Tuesday, December 29, 2009

Arne Turns Sour On Testing?

(Click chart from Washington Post at right to enlarge for viewing)
Some of us knew that Arne Duncan's claims of a Chicago Miracle were fraudulent when he went before a Congressional Committee to make his case for his style of "portfolio management."

I am thankful that the big dogs have come off the porch finally to see what we have been barking about out here in the yard for a year now. From Nick Anderson's story today in WaPo:
Soon after Arne Duncan left his job as schools chief here to become one of the most powerful U.S. education secretaries ever, his former students sat for federal achievement tests. This month, the mathematics report card was delivered: Chicago trailed several cities in performance and progress made over six years.
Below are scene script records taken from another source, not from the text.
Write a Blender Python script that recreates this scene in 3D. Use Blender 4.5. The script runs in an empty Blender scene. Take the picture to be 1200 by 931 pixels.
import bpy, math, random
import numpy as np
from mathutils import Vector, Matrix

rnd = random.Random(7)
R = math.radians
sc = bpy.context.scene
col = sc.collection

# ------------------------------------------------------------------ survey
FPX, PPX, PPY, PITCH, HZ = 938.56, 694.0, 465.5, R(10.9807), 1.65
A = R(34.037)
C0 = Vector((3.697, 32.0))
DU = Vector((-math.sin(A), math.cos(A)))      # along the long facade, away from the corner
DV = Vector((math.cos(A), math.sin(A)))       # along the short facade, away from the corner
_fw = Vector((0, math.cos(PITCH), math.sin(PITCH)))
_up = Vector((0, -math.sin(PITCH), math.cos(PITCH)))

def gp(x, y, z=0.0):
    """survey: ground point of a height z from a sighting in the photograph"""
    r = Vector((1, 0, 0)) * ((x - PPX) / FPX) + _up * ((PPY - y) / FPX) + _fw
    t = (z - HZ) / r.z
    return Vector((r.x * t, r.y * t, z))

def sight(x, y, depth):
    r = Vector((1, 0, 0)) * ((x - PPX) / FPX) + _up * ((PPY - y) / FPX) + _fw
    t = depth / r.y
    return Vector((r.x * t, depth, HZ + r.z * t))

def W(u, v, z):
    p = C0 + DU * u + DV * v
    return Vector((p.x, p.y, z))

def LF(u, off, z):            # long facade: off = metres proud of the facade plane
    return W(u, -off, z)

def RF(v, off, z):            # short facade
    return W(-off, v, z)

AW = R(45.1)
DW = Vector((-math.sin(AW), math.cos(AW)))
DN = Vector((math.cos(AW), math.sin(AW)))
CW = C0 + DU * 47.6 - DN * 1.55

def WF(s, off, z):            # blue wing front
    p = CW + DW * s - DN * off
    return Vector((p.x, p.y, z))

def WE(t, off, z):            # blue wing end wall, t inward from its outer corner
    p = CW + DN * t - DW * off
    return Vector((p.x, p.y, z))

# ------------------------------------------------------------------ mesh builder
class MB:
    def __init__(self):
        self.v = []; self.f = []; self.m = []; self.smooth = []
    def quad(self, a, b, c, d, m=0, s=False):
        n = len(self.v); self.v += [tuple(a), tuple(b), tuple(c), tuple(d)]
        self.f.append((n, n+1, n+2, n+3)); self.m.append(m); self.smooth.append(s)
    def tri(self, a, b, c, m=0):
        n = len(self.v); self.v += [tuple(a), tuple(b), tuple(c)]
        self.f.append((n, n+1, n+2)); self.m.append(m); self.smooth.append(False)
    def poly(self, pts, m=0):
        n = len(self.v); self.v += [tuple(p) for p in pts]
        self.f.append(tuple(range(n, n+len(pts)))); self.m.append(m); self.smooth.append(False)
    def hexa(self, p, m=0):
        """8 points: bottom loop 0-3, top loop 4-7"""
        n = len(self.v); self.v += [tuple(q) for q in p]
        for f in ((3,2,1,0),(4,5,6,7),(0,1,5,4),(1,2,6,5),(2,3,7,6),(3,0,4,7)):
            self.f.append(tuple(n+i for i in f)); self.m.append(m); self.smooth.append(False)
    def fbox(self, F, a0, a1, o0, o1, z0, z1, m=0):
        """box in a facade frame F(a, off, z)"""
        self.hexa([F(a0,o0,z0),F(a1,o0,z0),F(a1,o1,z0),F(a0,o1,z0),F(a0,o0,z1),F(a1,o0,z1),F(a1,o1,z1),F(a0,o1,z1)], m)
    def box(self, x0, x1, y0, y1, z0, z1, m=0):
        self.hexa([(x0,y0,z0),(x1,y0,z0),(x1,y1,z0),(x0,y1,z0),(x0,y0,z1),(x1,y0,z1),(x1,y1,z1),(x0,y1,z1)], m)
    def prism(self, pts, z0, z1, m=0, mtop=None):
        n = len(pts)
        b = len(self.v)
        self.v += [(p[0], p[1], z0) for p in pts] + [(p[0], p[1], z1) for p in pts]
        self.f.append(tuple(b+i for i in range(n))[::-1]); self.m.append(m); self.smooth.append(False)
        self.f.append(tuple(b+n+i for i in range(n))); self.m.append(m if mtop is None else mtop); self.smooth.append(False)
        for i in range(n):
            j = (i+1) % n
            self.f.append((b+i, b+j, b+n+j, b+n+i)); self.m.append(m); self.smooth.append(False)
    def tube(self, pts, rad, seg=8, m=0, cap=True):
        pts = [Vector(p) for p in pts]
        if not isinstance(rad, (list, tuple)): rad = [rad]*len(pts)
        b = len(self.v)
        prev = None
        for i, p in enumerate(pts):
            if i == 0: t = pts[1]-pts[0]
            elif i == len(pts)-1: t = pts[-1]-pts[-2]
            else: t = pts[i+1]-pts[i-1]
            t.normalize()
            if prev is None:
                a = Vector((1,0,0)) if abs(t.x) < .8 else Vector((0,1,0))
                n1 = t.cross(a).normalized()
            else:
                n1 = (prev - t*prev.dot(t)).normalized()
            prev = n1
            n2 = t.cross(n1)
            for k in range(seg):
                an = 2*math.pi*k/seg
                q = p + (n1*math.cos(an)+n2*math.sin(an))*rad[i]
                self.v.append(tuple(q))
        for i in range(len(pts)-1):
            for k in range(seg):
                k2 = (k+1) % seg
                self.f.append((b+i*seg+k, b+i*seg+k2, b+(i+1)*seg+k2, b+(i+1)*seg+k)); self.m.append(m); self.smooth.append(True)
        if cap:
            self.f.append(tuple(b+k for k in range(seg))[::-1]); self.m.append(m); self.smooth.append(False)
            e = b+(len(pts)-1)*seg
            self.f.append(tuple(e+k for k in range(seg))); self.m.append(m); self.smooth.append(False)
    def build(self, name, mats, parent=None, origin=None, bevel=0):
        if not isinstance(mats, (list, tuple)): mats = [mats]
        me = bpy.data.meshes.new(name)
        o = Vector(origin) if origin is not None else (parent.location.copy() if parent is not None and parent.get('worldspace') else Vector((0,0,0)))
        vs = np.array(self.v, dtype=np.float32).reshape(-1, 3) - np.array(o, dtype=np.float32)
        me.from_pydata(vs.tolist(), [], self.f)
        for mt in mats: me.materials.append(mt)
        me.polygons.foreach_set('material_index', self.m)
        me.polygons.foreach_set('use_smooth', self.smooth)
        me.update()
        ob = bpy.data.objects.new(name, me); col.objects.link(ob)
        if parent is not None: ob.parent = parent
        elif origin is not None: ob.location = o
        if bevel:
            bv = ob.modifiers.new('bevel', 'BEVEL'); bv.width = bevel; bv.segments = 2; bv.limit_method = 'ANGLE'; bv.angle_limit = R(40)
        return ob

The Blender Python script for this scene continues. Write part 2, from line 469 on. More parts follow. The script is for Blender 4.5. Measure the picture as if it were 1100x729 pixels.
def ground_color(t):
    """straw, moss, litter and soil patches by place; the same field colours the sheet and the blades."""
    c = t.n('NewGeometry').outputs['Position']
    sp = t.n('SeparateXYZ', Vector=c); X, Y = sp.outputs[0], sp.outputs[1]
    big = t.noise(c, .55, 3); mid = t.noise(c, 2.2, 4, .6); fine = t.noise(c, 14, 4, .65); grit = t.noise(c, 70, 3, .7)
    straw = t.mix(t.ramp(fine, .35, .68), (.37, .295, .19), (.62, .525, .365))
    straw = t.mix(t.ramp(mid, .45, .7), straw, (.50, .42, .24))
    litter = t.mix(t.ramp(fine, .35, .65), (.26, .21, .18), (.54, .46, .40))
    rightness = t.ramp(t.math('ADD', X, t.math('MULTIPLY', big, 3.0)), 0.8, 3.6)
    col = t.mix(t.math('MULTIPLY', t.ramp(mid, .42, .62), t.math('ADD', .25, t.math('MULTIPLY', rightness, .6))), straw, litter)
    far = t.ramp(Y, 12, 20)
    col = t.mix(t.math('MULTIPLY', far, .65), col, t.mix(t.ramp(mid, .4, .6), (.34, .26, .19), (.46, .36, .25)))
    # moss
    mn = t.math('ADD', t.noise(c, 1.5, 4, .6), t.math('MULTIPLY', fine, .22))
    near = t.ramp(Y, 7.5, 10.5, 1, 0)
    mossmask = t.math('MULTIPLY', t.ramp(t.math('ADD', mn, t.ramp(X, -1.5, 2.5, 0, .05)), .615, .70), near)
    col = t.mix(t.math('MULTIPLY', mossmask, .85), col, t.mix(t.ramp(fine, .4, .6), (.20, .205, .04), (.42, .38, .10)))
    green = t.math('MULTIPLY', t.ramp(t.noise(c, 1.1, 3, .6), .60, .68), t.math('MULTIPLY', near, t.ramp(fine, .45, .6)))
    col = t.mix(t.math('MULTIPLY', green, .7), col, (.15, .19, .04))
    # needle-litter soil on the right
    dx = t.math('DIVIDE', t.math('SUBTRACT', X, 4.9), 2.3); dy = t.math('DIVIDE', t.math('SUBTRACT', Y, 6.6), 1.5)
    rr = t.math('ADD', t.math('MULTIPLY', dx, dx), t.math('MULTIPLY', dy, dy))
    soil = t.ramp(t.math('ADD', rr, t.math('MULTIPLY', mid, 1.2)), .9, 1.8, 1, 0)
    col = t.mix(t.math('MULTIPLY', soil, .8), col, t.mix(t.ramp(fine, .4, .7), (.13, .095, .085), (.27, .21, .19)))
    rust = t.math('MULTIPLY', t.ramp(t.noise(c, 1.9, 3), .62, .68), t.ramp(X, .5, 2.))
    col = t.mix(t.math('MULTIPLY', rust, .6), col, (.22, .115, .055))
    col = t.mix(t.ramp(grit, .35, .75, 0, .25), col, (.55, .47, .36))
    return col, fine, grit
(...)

Miami, Houston and New York had higher scores than Chicago on the National Assessment of Educational Progress. Boston, San Diego and Atlanta had bigger gains. Even fourth-graders in the much-maligned D.C. schools improved nearly twice as much since 2003.
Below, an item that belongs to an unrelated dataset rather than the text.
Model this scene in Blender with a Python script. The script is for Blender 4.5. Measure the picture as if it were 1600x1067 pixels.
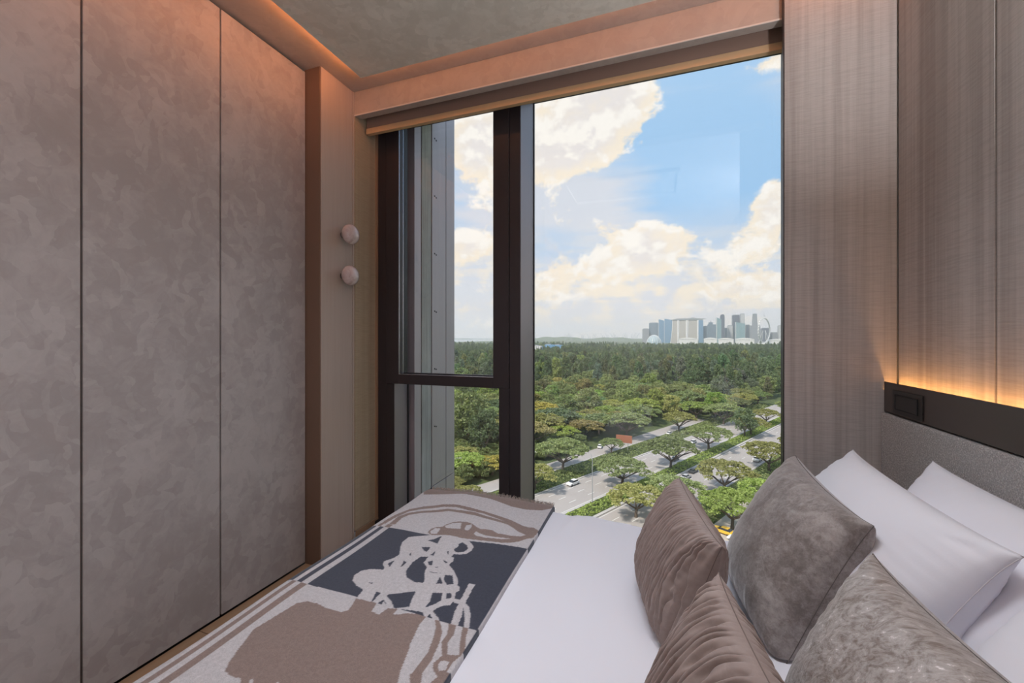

The federal readout is just one measure of Duncan's record as chief executive of the nation's third-largest system. Others show advances on various fronts. But the new math scores signal that Chicago is nowhere near the head of the pack in urban school improvement, even though Duncan often cites the successes of his tenure as he crusades to fix public education.
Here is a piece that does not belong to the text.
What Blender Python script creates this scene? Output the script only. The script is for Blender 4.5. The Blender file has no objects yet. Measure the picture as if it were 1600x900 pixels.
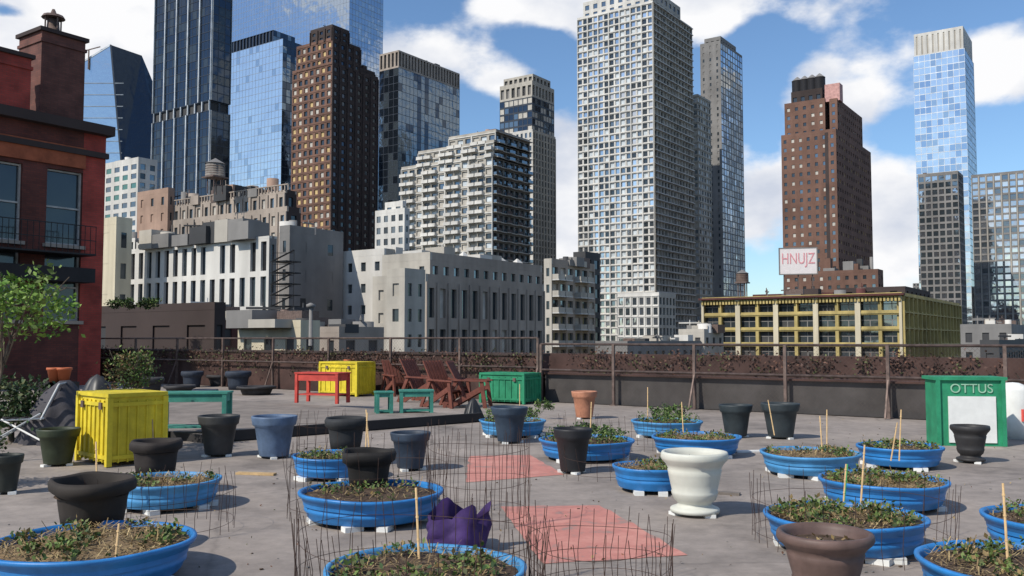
import bpy, math, random
from mathutils import Vector, noise, Matrix
random.seed(7)
R=random.random
def U_(a,b): return a+(b-a)*random.random()
sc=bpy.context.scene
sc.view_settings.view_transform='Standard'; sc.view_settings.look='None'; sc.view_settings.exposure=0
# ---------------------------------------------------------------- survey helpers
PITCH=math.radians(3.27); CAMH=1.65; F=1400.0
def ray(px,py):
    x=(px-800)/F; y=(450-py)/F
    return Vector((x, math.cos(PITCH)-y*math.sin(PITCH), math.sin(PITCH)+y*math.cos(PITCH)))
def at_h(px,py,h=0.0):
    r=ray(px,py); s=(h-CAMH)/r.z
    return Vector((r.x*s,r.y*s,h))
def at_d(px,py,d):
    r=ray(px,py); s=d/r.y
    return Vector((r.x*s,d,CAMH+r.z*s))
def bear(px,py=300):
    r=ray(px,py); return r.x/r.y
def zof(py,d): return at_d(800,py,d).z
TH=math.radians(35)
GU=Vector((math.cos(TH),-math.sin(TH)))   # street-grid direction, along fronts
GV=Vector((math.sin(TH),math.cos(TH)))    # along sides
def along(C,d,t): return (t*C.y-C.x)/(d.x-t*d.y)
GROUND=-25.0
# ---------------------------------------------------------------- materials
def newmat(name):
    m=bpy.data.materials.new(name); m.use_nodes=True
    nt=m.node_tree; b=nt.nodes['Principled BSDF']; return m,nt,b
def mat(name,col,rough=.8,ns=1.0,na=.25,bump=0,metal=0,streak=0,ns2=None,spec=.3,stretch=(1,1,1)):
    m,nt,b=newmat(name)
    N=nt.nodes; Lk=nt.links
    tc=N.new('ShaderNodeTexCoord'); mp=N.new('ShaderNodeMapping'); mp.inputs['Scale'].default_value=stretch
    Lk.new(tc.outputs['Object'],mp.inputs['Vector'])
    n=N.new('ShaderNodeTexNoise'); n.inputs['Scale'].default_value=ns; n.inputs['Detail'].default_value=6; n.inputs['Roughness'].default_value=.65
    Lk.new(mp.outputs[0],n.inputs['Vector'])
    cr=N.new('ShaderNodeValToRGB')
    cr.color_ramp.elements[0].position=.32; cr.color_ramp.elements[1].position=.68
    cr.color_ramp.elements[0].color=(*[c*(1-na) for c in col],1)
    cr.color_ramp.elements[1].color=(*[min(1,c*(1+na)) for c in col],1)
    Lk.new(n.outputs['Fac'],cr.inputs['Fac'])
    out=cr.outputs['Color']
    if streak:
        mp2=N.new('ShaderNodeMapping'); mp2.inputs['Scale'].default_value=(1,1,.08)
        Lk.new(tc.outputs['Object'],mp2.inputs['Vector'])
        n2=N.new('ShaderNodeTexNoise'); n2.inputs['Scale'].default_value=ns2 or 1.2; n2.inputs['Detail'].default_value=5
        Lk.new(mp2.outputs[0],n2.inputs['Vector'])
        r2=N.new('ShaderNodeMapRange'); r2.inputs[1].default_value=.35; r2.inputs[2].default_value=.7; r2.inputs[3].default_value=1; r2.inputs[4].default_value=1-streak
        Lk.new(n2.outputs['Fac'],r2.inputs[0])
        mx=N.new('ShaderNodeVectorMath'); mx.operation='SCALE'
        Lk.new(out,mx.inputs[0]); Lk.new(r2.outputs[0],mx.inputs['Scale']); out=mx.outputs[0]
    Lk.new(out,b.inputs['Base Color'])
    b.inputs['Roughness'].default_value=rough; b.inputs['Metallic'].default_value=metal
    b.inputs['Specular IOR Level'].default_value=spec
    if bump:
        bp=N.new('ShaderNodeBump'); bp.inputs['Strength'].default_value=bump; bp.inputs['Distance'].default_value=.02
        Lk.new(n.outputs['Fac'],bp.inputs['Height']); Lk.new(bp.outputs[0],b.inputs['Normal'])
    return m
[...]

Now up until this time, before reporters finally began to ask Duncan about the details of the Chicago Mirage, the Secretary has loved testing. More testing, bigger testing, harder testing. National testing. And testing used to pay teachers and to fire them as well. Testing to tell which schools to turn over to charters. Testing to get ready for the test, and testing in kindergarten. Why, Duncan has loved high-stakes testing so much that conservative historian, Diane Ravitch, has called him Margaret Spellings in drag:
. . . .based on what I have seen to date, I conclude that Obama has given President George W. Bush a third term in education policy and that Arne Duncan is the male version of Margaret Spellings. Maybe he really is Margaret Spellings without the glasses and wearing very high heels. We all know that Secretary Spellings greeted Duncan's appointment with glee. She wrote him an open letter in which she praised him as "a fellow reformer" who supports NCLB and anticipated that he would continue the work of the Bush administration. (Recall, Deborah, that the media today defines an education reformer as someone who endorses Republican principles of choice and accountability.)
Now all of a sudden--overnight, you might say--these reporters with their rude questions may have just spoiled Arne's love for testing. Arne seems, in fact, to be rethinking his commitment to testing entirely, or at least when it comes to his own "accountability" in Chicago as CEO. Hoist with his own petard, shall we say?
"Obviously, you always want to get better faster," Duncan said in an interview when asked about the federal math scores. "I was focused on outcomes -- improving graduation rates, making sure that students who graduated had a chance to pursue higher ed. You can have the best test scores in the world, but if kids aren't going that next step, you're not changing their lives."
Remember that, teachers. Focus on changing lives, rather than the stupid test. Arne says so, after all.

1 comment:

  1. Duncan's shift in focus is towards the new Microsoft version of accountability. You can never make teachers accountable enough. Now they need, according to the Gates Foundation "research", to be held accountable for student success at universities. Too many students, it seems, are succeeing in high school only to fail at university. And that again, is a teacher failing a student by passing him without having taught him. Time to raise that bar another notch!